---- Source data

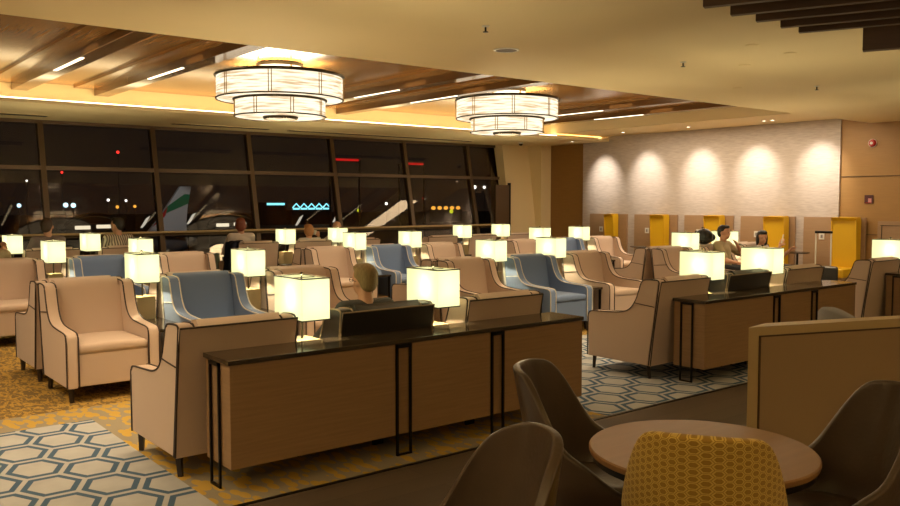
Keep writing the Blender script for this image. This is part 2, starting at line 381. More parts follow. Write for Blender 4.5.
def downlight(loc, label, grp, r=.05, lit=True, power=0):
    t = thing('downlight', label, 'ceiling light', loc, group=grp)
    obj('ring', lathe(bmesh.new(), [(r*.75, 0), (r*.75, -.008), (r, -.008), (r*1.08, 0)], 20), 'white_plastic', t, smooth=True)
    obj('lens', cyl(bmesh.new(), (0,0,0), (0,0,-.005), r*.72, n=20), 'downlight' if lit else 'cream', t)
    if power: l = spot('lamp', (loc[0], loc[1], loc[2]-.03), (loc[0], loc[1], 0), power, WARM, 110, .8, .05)
    return t
for y, w in ((13.6, 'at the far left end above the pale feature wall'), (12.1, 'second from the left above the pale feature wall'), (10.4, 'third from the left above the pale feature wall'), (8.72, 'left of the close pair above the right part of the feature wall'), (8.55, 'right of the close pair above the right part of the feature wall')):
    downlight((14.6, y, 3.17 if y < 13.1 else CEIL), 'small bright downlight ' + w, 'downlights above the feature wall', .05)
downlight((15.0, 5.75, CEIL), 'small bright downlight in the near ceiling at the right edge', None, .045)
downlight((6.05, 2.72, CEIL-.005), 'bright round downlight among the walnut fins at upper right', None, .07, True, 18)
for (x, y), lb in (((1.0, 5.2), 'a'), ((1.0, 8.8), 'b')):
    pass

def sprinkler(x, y, lb):
    t = thing('sprinkler', lb, 'sprinkler', (x, y, CEIL))
    obj('escutcheon', lathe(bmesh.new(), [(.032, 0), (.03, -.006), (.012, -.01)], 16), 'white_plastic', t, smooth=True)
    bm = cyl(bmesh.new(), (0,0,-.008), (0,0,-.045), .008, n=10); cyl(bm, (0,0,-.045), (0,0,-.05), .022, n=14); obj('nozzle', bm, 'black_metal', t)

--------

Objective ▸ Copy the material exactly. Do not include the pictures.

Full solution ▸
Keep writing the Blender script for this image. This is part 2, starting at line 381. More parts follow. Write for Blender 4.5.
def downlight(loc, label, grp, r=.05, lit=True, power=0):
    t = thing('downlight', label, 'ceiling light', loc, group=grp)
    obj('ring', lathe(bmesh.new(), [(r*.75, 0), (r*.75, -.008), (r, -.008), (r*1.08, 0)], 20), 'white_plastic', t, smooth=True)
    obj('lens', cyl(bmesh.new(), (0,0,0), (0,0,-.005), r*.72, n=20), 'downlight' if lit else 'cream', t)
    if power: l = spot('lamp', (loc[0], loc[1], loc[2]-.03), (loc[0], loc[1], 0), power, WARM, 110, .8, .05)
    return t
for y, w in ((13.6, 'at the far left end above the pale feature wall'), (12.1, 'second from the left above the pale feature wall'), (10.4, 'third from the left above the pale feature wall'), (8.72, 'left of the close pair above the right part of the feature wall'), (8.55, 'right of the close pair above the right part of the feature wall')):
    downlight((14.6, y, 3.17 if y < 13.1 else CEIL), 'small bright downlight ' + w, 'downlights above the feature wall', .05)
downlight((15.0, 5.75, CEIL), 'small bright downlight in the near ceiling at the right edge', None, .045)
downlight((6.05, 2.72, CEIL-.005), 'bright round downlight among the walnut fins at upper right', None, .07, True, 18)
for (x, y), lb in (((1.0, 5.2), 'a'), ((1.0, 8.8), 'b')):
    pass

def sprinkler(x, y, lb):
    t = thing('sprinkler', lb, 'sprinkler', (x, y, CEIL))
    obj('escutcheon', lathe(bmesh.new(), [(.032, 0), (.03, -.006), (.012, -.01)], 16), 'white_plastic', t, smooth=True)
    bm = cyl(bmesh.new(), (0,0,-.008), (0,0,-.045), .008, n=10); cyl(bm, (0,0,-.045), (0,0,-.05), .022, n=14); obj('nozzle', bm, 'black_metal', t)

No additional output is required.